A B-movie trying to wear A-movie clothes -- and not always doing a good job of it.
That's part of what I thought about The Hateful Eight, director Quentin Tarantino's three-hour opus, a Western that was filmed in Telluride, Colorado. Like the so-called road shows of yore, Hateful Eight begins with an overture (Ennio Morricone wrote the score) and includes an intermission.
The movie can be seen in 70mm at certain locations, although the necessity of seeing it that way can be argued. The movie's "prestige" trappings struck me as overkill, a phenomenon not unknown to a director whose seven previous movies have been known to go over-the-top.
As usual, Tarantino plays with structure, but he's decided to go against the Western grain. The snow-covered landscapes of the movie's opening suggest a spacious background, but the bulk of The Hateful Eight takes place indoors.
Tarantino's screenplay revolves around a simple premise: More than a decade after the Civil War, bounty hunters take shelter in a cabin during a blizzard. It doesn't take long before these bounty hunters are interacting with strangers in a high-stakes game not all of them will survive.
Before the movie's done, its characters are given ample opportunity to prove that they've earned the movie's title. They're a hateful bunch, several of them steeped in racism stemming from North/South divisions that haven't begun to scar over.
If there's a main character here, it's probably Samuel L. Jackson's Marquis Warren, a savvy bounty hunter who led a group of black fighters during the Civil War.
Early on, a stranded Warren stops a stage coach to ask for a ride. He's transporting two dead outlaws across the snow-covered hills: His destination: the Wyoming town of Red Rock. His goal: to collect bounties.
The stage coach has been hired by John Ruth (Kurt Russell), another bounty hunter who's headed to Red Rock. Ruth is transporting a murderous woman named Daisy Domergue (Jennifer Jason Leigh) to an appointment with the hangman.
It doesn't take long before another traveler joins the group. Walton Goggins portrays Chris Mannix, a former Confederate soldier and the guy who's supposed to take over as Red Rock's new sheriff.
Once the travelers reach the stage stop -- the oddly named Minnie's Haberdashery -- they encounter more characters: an English hangman (Tim Roth), a cowboy who scribbles in a diary (Michael Madsen), an aging Confederate general (Bruce Dern) and a Mexican (Demian Bichir) who claims to be taking care of the place for Minnie, who's off visiting someone or other.
No one who's familiar with Tarantino's work will be surprised to learn that Hateful Eight includes considerable violence, profanity and racial slurs.

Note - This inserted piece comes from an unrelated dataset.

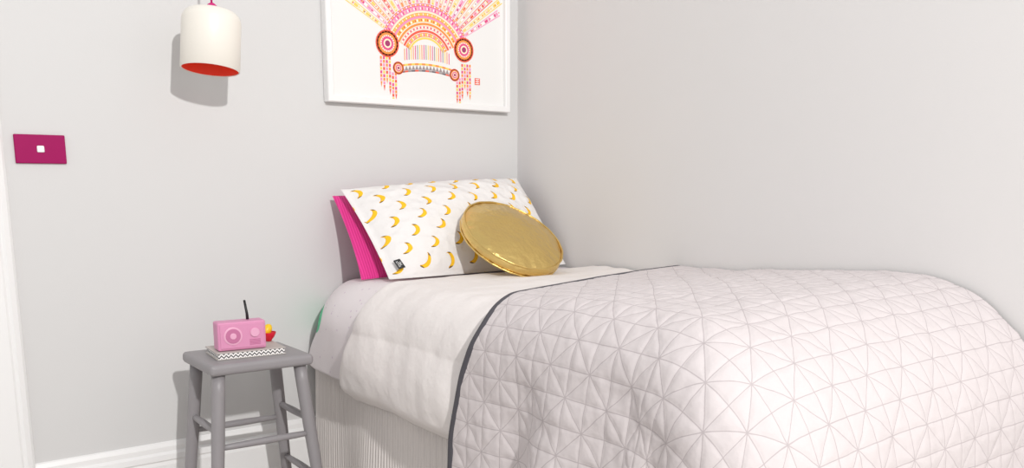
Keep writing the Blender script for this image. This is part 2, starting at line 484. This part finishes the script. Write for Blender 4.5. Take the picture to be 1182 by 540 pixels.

If you thought that Tarantino made his racial movie with Django Unchained, think again. Warren instantly is pitted against southern, racist sensibilities and once again, Tarantino gives the "n" word a workout. Its use here can be piercing, raw and maybe a bit forced: One presumes that Tarantino wants to use the movie's isolated setting to get at what he regards as the ugly, bottom-line truth of racial hatred.
Perhaps, but you'd think by now, Tarantino (who writes his own scripts) would have developed a severe case of "n" word fatigue.
Tarantino and cinematographer Robert Richardson, who has filmed many of Tarantino's movies, don't always find ways to make the depressingly brown interiors of Minnie's Haberdashery all that interesting, and this time, they're stuck in a situation in which talk mostly trumps action -- at least in the movie's pre-intermission segments.
That shouldn't be a problem for Tarantino, whose speciality is dialogue, but there are times when you're a little too aware that the characters aren't exactly talking; they're indulging in Tarantino-speak. Put another way: You can hear the writing.
Now, there are surprises here, so there's not much point saying more about what happens in this God forsaken Wyoming outpost other than to note that Tarantino breaks the movie into five acts, each introduced by a title card.
Know, though, that Jackson seems to be playing a character who's not entirely unlike Jules, the hit man he played in Pulp Fiction; he's whip smart and nasty when he needs to be.
Russell's character specializes in what appears to be misogynistic brutally, punching Daisy when he thinks she's out of line. Leigh spends much of the movie with a bloodied face. Of course, Daisy's no angel, either.
Of all the performances Leigh's feels the freshest, reaching near-demonic proportions. An enraged Daisy is something to behold; she could be a guardian at the gates of hell.
When it comes to color palette, Hateful Eight might be the brownest movie I've ever seen. I'm not sure what that signifies, other than that it breeds a whiff of monotony, a condition not unknown to the movie, particularly as it approaches its intermission.
Intense violence explodes during the movie's protracted finale, generating enough plasma to fill a blood bank before Tarantino brings the movie to its rueful dead-end of a conclusion. These westerners know how to get medieval on one another, to borrow one of Tarantino's signature phrases.
As is often the case with Tarantino, we're not sure whether he's reading reality or commenting, expanding on and sometimes subverting pop-cultural tropes, some of them his own. Put another way, I can't say I really believed much of anything I was watching.
Besides, volatile as it is, even hate gets boring after a while.